--- START OF Task inputs ---
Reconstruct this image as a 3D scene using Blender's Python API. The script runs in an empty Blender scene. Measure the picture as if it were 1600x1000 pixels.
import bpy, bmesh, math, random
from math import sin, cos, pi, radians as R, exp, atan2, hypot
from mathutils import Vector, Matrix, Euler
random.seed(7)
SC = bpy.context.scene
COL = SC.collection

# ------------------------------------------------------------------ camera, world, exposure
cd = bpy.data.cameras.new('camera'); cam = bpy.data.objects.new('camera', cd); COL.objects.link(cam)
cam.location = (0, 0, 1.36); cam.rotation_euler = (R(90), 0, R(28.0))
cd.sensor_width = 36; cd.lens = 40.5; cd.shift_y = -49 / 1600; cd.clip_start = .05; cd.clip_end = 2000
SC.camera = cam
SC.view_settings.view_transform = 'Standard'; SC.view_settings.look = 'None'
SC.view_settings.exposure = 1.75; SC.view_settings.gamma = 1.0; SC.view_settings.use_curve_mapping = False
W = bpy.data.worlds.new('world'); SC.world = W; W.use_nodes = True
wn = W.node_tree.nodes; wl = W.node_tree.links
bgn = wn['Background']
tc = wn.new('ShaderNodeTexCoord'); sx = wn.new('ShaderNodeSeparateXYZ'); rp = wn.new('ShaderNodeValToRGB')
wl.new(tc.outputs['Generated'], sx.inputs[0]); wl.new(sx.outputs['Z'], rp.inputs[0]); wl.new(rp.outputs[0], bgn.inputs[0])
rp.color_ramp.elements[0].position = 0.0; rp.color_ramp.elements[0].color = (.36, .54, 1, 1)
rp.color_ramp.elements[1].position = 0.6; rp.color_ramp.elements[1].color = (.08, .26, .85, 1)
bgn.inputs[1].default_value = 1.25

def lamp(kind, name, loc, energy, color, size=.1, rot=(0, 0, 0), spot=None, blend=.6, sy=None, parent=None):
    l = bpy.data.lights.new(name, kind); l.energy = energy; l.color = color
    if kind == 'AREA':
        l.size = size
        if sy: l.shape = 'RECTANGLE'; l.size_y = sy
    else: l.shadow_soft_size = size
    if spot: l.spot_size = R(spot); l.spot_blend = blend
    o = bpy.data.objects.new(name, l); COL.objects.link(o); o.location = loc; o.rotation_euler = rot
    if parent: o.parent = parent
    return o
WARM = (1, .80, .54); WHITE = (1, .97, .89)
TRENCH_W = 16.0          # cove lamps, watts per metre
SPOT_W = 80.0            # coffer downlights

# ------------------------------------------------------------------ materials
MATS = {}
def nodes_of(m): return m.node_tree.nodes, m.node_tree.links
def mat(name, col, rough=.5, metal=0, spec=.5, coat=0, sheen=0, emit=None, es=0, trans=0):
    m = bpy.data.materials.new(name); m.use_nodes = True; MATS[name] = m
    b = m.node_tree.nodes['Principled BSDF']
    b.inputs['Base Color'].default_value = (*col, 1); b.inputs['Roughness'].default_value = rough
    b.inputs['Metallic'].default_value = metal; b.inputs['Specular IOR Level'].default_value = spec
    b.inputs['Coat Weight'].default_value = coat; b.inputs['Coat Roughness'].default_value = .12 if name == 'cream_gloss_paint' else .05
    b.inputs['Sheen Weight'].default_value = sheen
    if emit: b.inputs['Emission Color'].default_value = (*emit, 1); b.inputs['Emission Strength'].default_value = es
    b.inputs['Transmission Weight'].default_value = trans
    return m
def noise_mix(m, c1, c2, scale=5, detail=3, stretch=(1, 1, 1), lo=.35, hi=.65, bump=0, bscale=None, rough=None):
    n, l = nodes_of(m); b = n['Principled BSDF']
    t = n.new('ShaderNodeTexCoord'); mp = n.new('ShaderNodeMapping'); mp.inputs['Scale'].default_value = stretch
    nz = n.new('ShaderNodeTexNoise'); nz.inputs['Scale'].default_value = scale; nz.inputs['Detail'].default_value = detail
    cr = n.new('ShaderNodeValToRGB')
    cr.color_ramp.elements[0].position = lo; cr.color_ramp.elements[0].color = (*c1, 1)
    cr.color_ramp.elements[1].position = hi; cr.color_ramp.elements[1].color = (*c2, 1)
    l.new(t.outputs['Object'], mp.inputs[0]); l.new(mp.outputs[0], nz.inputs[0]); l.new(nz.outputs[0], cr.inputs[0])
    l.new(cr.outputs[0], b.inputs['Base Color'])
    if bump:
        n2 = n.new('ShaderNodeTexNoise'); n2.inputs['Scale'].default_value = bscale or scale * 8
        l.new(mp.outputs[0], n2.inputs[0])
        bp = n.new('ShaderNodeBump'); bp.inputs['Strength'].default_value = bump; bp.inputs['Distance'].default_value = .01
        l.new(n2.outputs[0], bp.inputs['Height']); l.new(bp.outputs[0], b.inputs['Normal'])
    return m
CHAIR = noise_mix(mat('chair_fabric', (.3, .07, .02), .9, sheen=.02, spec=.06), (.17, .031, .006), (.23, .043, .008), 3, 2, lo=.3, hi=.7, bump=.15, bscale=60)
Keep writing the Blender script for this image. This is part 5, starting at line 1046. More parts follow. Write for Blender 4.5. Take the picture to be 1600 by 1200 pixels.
--- END OF Task inputs ---
Set down each line of the material verbatim, from the first line through the line that contains "COL = SC.collection".

Reconstruct this image as a 3D scene using Blender's Python API. The script runs in an empty Blender scene. Measure the picture as if it were 1600x1000 pixels.
import bpy, bmesh, math, random
from math import sin, cos, pi, radians as R, exp, atan2, hypot
from mathutils import Vector, Matrix, Euler
random.seed(7)
SC = bpy.context.scene
COL = SC.collection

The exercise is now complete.